Na juventude, criamos imagens do futuro como longa estrada, onde os percalços e dificuldades serão holofotes para o nosso esplendor; acreditamos que, reconhecidas e valorizadas as qualidades que sabemos possuir, conseguiremos nos destacar da massa anônima. Ainda que tímidos, introvertidos, temos o sentimento de que, um dia, todos – pai, mãe, ex-namorada, amigos reais e os outros – irão reconhecer o gênio com quem conviviam. Essa certeza acalenta nossas horas de “menos valia” e faz com que consigamos sobreviver. Talvez até nos impulsione a ser, realmente, um pouco daquilo que sonhamos.
Na idade madura, cada um julga conhecer o seu potencial. O percurso percorrido traz a consciência de armadilhas inesperadas, ataques em esquinas aparentemente seguras, possibilidade de queda a qualquer momento. Sem o destemor e o arrojo de antes, avançamos com cuidado, medindo os passos. O perigo pode espreitar num objeto colocado em lugar diferente, na ponta erguida do tapete, na luz que decidimos não acender; ou, mesmo, na condescendente atitude dos familiares, a nos dizer que nosso poder de decisão tem sua força diminuída dia a dia.

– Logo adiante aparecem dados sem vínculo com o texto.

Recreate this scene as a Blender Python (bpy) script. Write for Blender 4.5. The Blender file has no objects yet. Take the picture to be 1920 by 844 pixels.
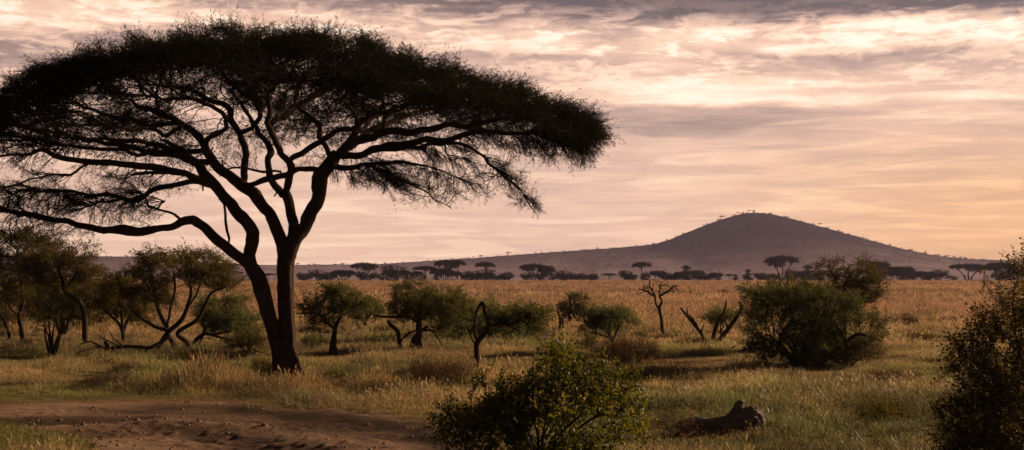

Na juventude, a gente aprende se batendo,machucando, perdendo pedaços. Um dia, descobrimos que não somos imortais. Morre o amigo num acidente de motocicleta, a amiga é estuprada na saída da festa, outro bebe demais e se mete numa briga, com consequencias desastrosas. De repente, o mundo deixou de ser um lugar de brincadeiras e inconsequencias.A tatuagem precisa ser escondida, o piercing deve ser retirado, na hora de procurar o primeiro emprego.As respostas que faziam o deleite da turma, quando dirigidas ao professor, não podem ser dirigidas ao chefe. Um novo comportamento precisa ser aprendido.
Na maturidade, corremos o risco de nos resguardar demasiado, fugir da luta, não dar mais a cara para bater. Desejamos colocar numa redoma segura os nossos amores e os nossos bens, manter o coração protegido das emoções fortes. Conhecemos todos os perigos, as malquerenças, as traições, o melhor é evitar novos contatos, fugir das novidades. Por medo, quase nos preservamos de viver.
Deve haver um meio-termo entre o arrojo da juventude e a falsa calmaria da maturidade.Procuro por ele, ora me escondendo para não ser vista, ora avançando com determinação, ora tropeçando nos próprios pés.
Em algum cantinho no nosso íntimo, permanece a criança destemida e sonhadora que um dia existiu. Ela é a guardiã da crença em nós mesmos. Abafada por camadas de respeito humano e pelo medo de errar, luta por sua liberdade. Num dia desses, de sol forte, quando estiver meio desocupada, vou puxar a certeza lá de baixo, arejá-la bem, polí-la com o feltro da maturidade e renovar o seu esplendor. Depois, eu me enfeitarei com ela, como quem joga uma mantilha sobre os ombros e se sabe linda. Assim, sairei para conquistar o mundo.